NOTES for Mat 22:19-21
The Pharisees' question and Christ's answer about the tax to Caesar reveal a vast difference in their initial assumptions. Trying to trap the Lord, the Pharisees ask a question about priorities: what is more important, obedience to an alien but actually powerful authority, or national self-determination. It is important to note that both of these supposed values lie outside the religious sphere. Moreover, by that time Israel's history already knew examples when national dignity demanded resistance, while the Lord, through the mouth of the prophet, called people to submit to a conqueror, for he was the Lord's instrument.

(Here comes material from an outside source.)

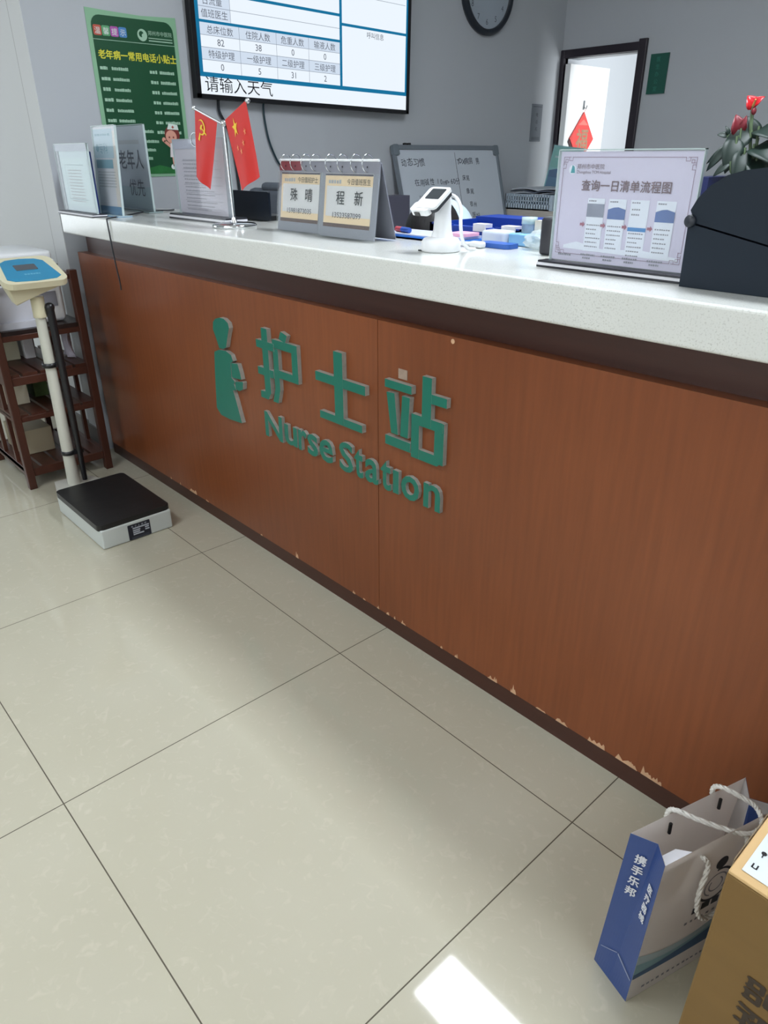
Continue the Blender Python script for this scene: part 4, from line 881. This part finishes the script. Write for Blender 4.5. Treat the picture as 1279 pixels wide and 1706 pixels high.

Further, the Pharisees expect that the Savior, proceeding from the idea that the Kingdom, that is, the sole rule of God, is above all, will say that one should not obey earthly authorities. For exactly this case they brought the Herodians with them, so that they could immediately hand the Lord over to those same authorities. But the whole point is that the Pharisees suppose that the Kingdom of God and the principate of Augustus are phenomena comparable in nature and scale, that they can be related to each other within the framework of the proposed, though deceitful, alternative. For them the Kingdom of God is a politically successful earthly Israelite state headed by the expected Messiah.
But the Lord's answer leaves not one stone upon another of this assumption of the Pharisees. The Kingdom of God and the kingdom of Caesar appear in Christ's answer as two non-intersecting planes, incomparable with one another in scale. The Kingdom of God belongs to eternity and embraces all that exists, while an earthly kingdom, limited in time and space, cannot even be its small likeness, just as a crowd of infusoria in a yard puddle cannot be a comparable likeness of Earth's biosphere. Thus Christ's answer completely rejects the Roman, and also later Jewish, sacralization of earthly kingdom. Later the apostle Paul will give final clarifications on this theme when he says that our citizenship is in heaven, and that we should obey earthly authorities only because, and to the extent that, they oppose evil and violence.
But the most important thing in Christ's words is the call to give God's things to God. Even the question of the relation between earthly and heavenly kingdoms moves into the background. The main thing is not how you arrange your earthly affairs and relationships; the main thing is how you build your relationship with God. Whether to pay tax to Caesar is not such a simple and obvious question, but it can be resolved. A person's life, however, is determined not by that, but by what he brings to God.